Tidwell edited and contributed to books on Lawrence native and world-renowned poet Langston Hughes, acclaimed journalist and Kansan Frank Marshall Davis and African-American literary and cultural figure Sterling A. Brown.
“Montage of a Dream: The Art and Life of Langston Hughes” is a comprehensive reassessment of the writer who spent his early years in Lawrence before becoming a nationally prominent poet, most closely associated with the Harlem Renaissance. Tidwell co-edited and contributed an essay to the book, which is the first reassessment of Hughes since 1971. His essay “The Sounds of Silence: Langston Hughes as a ‘Down Low’ Brother?” addresses the often contentious topic of Hughes’ sexual orientation.
“Writings of Frank Marshall Davis: A Voice of the Black Press” is Tidwell’s third on Davis, an Arkansas City native. The book is an exploration of Davis’ more than 30 years as a journalist. He wrote columns on the history of blues and jazz, book reviews, a World War II series titled “Passing Parade” and “Democracy: Hawaiian Style,” a column about his observations of Hawaiian life and culture, written after he moved to the Hawaiian territory in 1948.
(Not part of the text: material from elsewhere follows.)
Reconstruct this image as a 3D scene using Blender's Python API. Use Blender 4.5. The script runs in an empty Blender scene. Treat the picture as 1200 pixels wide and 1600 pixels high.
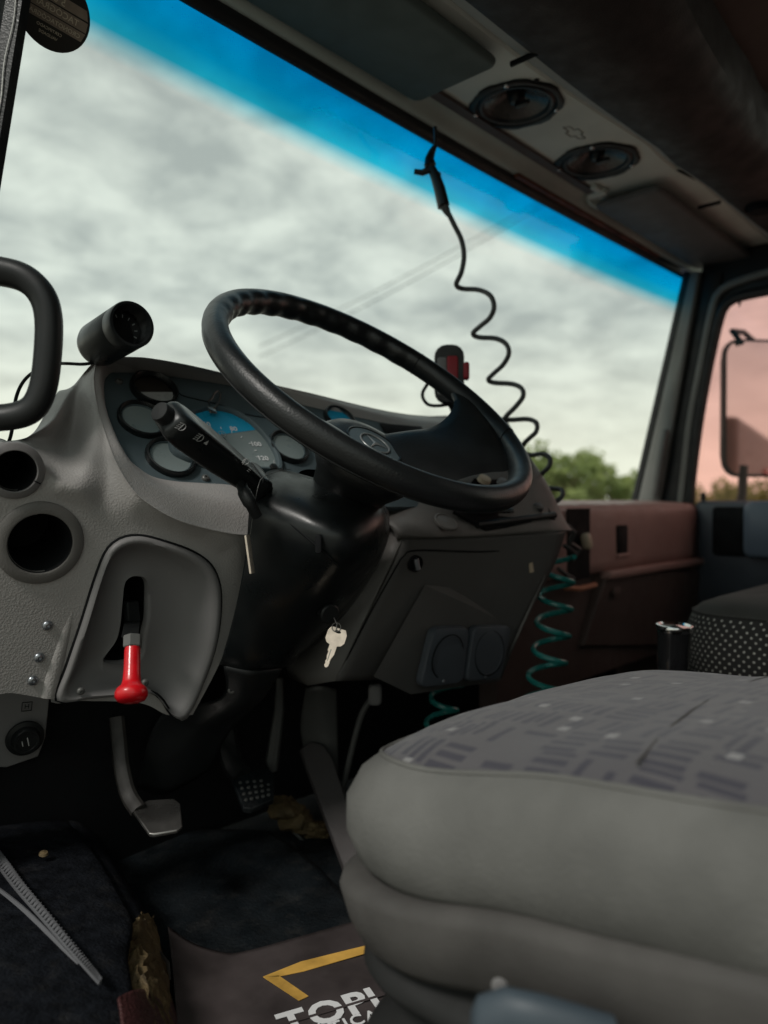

Tidwell previously published “Livin’ the Blues,” Davis’ memoirs and “Black Moods: Collected Poems.” Together, the three books provide a multifaceted view of Davis’ engagement with political and cultural issues African-Americans and the whole nation faced in the middle decades of the 20th century.
“A Negro Looks at the South” is Tidwell’s third book of the year. Co-edited with Mark Sanders, a professor at Emory University, the book is a collection of unpublished observations left behind by the late Sterling A. Brown. In the 1940s, Brown researched and wrote about experiences of African-Americans in the South. He was particularly interested in documenting the responses they made to life under racial segregation or Jim Crow. The written accounts of his observations and formal research were preserved in the Moorland-Spingarn Research Center at Howard University, where Brown taught for more than 40 years.
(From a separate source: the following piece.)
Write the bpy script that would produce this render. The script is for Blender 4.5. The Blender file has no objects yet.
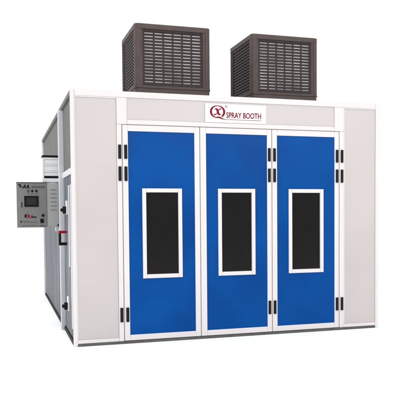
import bpy, bmesh, math, random
from mathutils import Vector, Matrix
random.seed(4)
S = bpy.context.scene
COL = S.collection
R = math.radians
W, D, H = 4.434, 6.26, 3.30

# ------------------------------------------------------------------ materials
def mat(name, col, rough=.4, metal=0., spec=.5, coat=0., coat_rough=.1, var=.0, vscale=3., bump=0., bscale=6., stretch=(1, 1, 1), rvar=0., col2=None, detail=6):
    m = bpy.data.materials.new(name); m.use_nodes = True
    nt = m.node_tree; b = nt.nodes['Principled BSDF']
    b.inputs['Base Color'].default_value = (*col, 1)
    b.inputs['Roughness'].default_value = rough
    b.inputs['Metallic'].default_value = metal
    b.inputs['Specular IOR Level'].default_value = spec
    b.inputs['Coat Weight'].default_value = coat
    b.inputs['Coat Roughness'].default_value = coat_rough
    tc = nt.nodes.new('ShaderNodeTexCoord')
    mp = nt.nodes.new('ShaderNodeMapping'); mp.inputs['Scale'].default_value = stretch
    nt.links.new(tc.outputs['Object'], mp.inputs['Vector'])
    oi = nt.nodes.new('ShaderNodeObjectInfo'); mu = nt.nodes.new('ShaderNodeMath'); mu.operation = 'MULTIPLY'; mu.inputs[1].default_value = 37
    nt.links.new(oi.outputs['Random'], mu.inputs[0]); nt.links.new(mu.outputs[0], mp.inputs['Location'])   # no two copies share the same wear or streaks
    n = nt.nodes.new('ShaderNodeTexNoise'); n.inputs['Scale'].default_value = vscale
    n.inputs['Detail'].default_value = detail; n.inputs['Roughness'].default_value = .6
    nt.links.new(mp.outputs[0], n.inputs['Vector'])
    rp = nt.nodes.new('ShaderNodeValToRGB')
    rp.color_ramp.elements[0].position = .3; rp.color_ramp.elements[1].position = .7
    a = col2 if col2 else tuple(c * (1 - var) for c in col)
    rp.color_ramp.elements[0].color = (*a, 1); rp.color_ramp.elements[1].color = (*col, 1)
    nt.links.new(n.outputs['Fac'], rp.inputs['Fac'])
    if var or col2: nt.links.new(rp.outputs[0], b.inputs['Base Color'])
    if rvar:
        mr = nt.nodes.new('ShaderNodeMapRange')
        mr.inputs['From Min'].default_value = .3; mr.inputs['From Max'].default_value = .7
        mr.inputs['To Min'].default_value = max(.02, rough - rvar); mr.inputs['To Max'].default_value = rough + rvar
        nt.links.new(n.outputs['Fac'], mr.inputs['Value']); nt.links.new(mr.outputs[0], b.inputs['Roughness'])
    if bump:
        n2 = nt.nodes.new('ShaderNodeTexNoise'); n2.inputs['Scale'].default_value = bscale; n2.inputs['Detail'].default_value = 2
        nt.links.new(mp.outputs[0], n2.inputs['Vector'])
        bp = nt.nodes.new('ShaderNodeBump'); bp.inputs['Strength'].default_value = bump; bp.inputs['Distance'].default_value = .02
        nt.links.new(n2.outputs['Fac'], bp.inputs['Height']); nt.links.new(bp.outputs[0], b.inputs['Normal'])
    return m

M = {}
M['white'] = mat('white_frame_paint', (.635, .605, .607), .42, spec=.3, var=.04, vscale=2, bump=.04)
M['panel'] = mat('offwhite_panel_paint', (.475, .440, .438), .30, spec=.45, var=.07, vscale=.9, detail=2, bump=.10, bscale=1.6, rvar=.08)
M['blue'] = mat('blue_door_paint', (.0001, .064, .275), .30, spec=.058, col2=(.0001, .043, .205), vscale=1.0, detail=2, bump=.14, bscale=1.6, rvar=.08)
M['glass'] = mat('dark_window_glass', (.006, .005, .005), .14, spec=.13, var=.3, vscale=6, bump=.03, bscale=3)
M['black'] = mat('black_hinge_metal', (.006, .005, .006), .6, spec=.2, var=.3, vscale=30)
M['sill'] = mat('grey_sill_metal', (.10, .10, .10), .5, metal=.3, var=.4, vscale=5)
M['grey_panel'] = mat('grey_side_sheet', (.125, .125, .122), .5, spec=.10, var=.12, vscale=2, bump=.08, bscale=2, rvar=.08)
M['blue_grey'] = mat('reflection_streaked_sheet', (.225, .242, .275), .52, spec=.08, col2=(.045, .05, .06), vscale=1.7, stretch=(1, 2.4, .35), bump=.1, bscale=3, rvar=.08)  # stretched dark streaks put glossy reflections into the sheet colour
M['alu'] = mat('pale_aluminium_paint', (.62, .64, .67), .35, var=.08, vscale=4)
M['side_white'] = mat('white_latch_plate_and_reflections', (.78, .79, .82), .35, var=.06, vscale=4)
M['roof'] = mat('roof_sheet', (.5, .49, .48), .5, var=.1)
M['red'] = mat('red_plastic', (.33, .008, .025), .55, spec=.12, var=.1)
M['cab'] = mat('grey_cabinet_paint', (.205, .205, .20), .5, spec=.2, var=.10, vscale=9, bump=.05, bscale=20)
M['cab_side'] = mat('pale_grey_cabinet_paint', (.37, .37, .365), .42, var=.06, vscale=9)
M['ink'] = mat('black_ink', (.008, .008, .010), .6, spec=.1, var=.2)
M['grey_ink'] = mat('grey_ink', (.09, .09, .10), .5, var=.2)
M['screen'] = mat('screen_glass', (.022, .023, .022), .3, spec=.15, var=.3, vscale=40)
M['brown'] = mat('brown_cooler_plastic', (.080, .058, .054), .5, spec=.25, col2=(.058, .042, .040), vscale=7, bump=.1, bscale=30)
M['brown_d'] = mat('brown_grille_plastic', (.034, .026, .025), .5, spec=.2, var=.25, vscale=9)
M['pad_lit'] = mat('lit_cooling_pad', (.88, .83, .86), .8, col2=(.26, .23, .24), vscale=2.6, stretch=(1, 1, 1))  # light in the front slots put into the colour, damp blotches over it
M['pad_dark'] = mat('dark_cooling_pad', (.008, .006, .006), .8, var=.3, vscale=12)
M['signwhite'] = mat('sign_white_plastic', (.86, .86, .86), .35, var=.01)
M['signred'] = mat('sign_red_ink', (.22, .004, .014), .6, spec=.1, var=.08, vscale=30)
M['seal'] = mat('grey_door_seal', (.26, .25, .25), .7, spec=.1, var=.1)
M['floor'] = mat('white_studio_floor', (.93, .93, .93), .7, spec=.2, var=.005, vscale=.6)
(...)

The three books were feted at a recent ceremony at KU’s Spencer Research Library. Chancellor Robert Hemenway, who attended the ceremony, has lauded Tidwell’s work.
“These three books will stand as invaluable contributions to the body of work on some of America’s most important writers and cultural figures. I commend John Edgar Tidwell on his accomplishment and thank him for all he has done for KU and his students,” Hemenway said.
With Steven Tracy, a professor of University of Massachusetts, Tidwell is currently assembling “After Winter: Essays on the Art and Life of Sterling A. Brown.” He also continues work on “Oh Didn’t He Ramble: The Life of Sterling A. Brown,” the first biographical study of Brown’s career as a teacher, poet, literary historian, anthologist, folklorist and raconteur.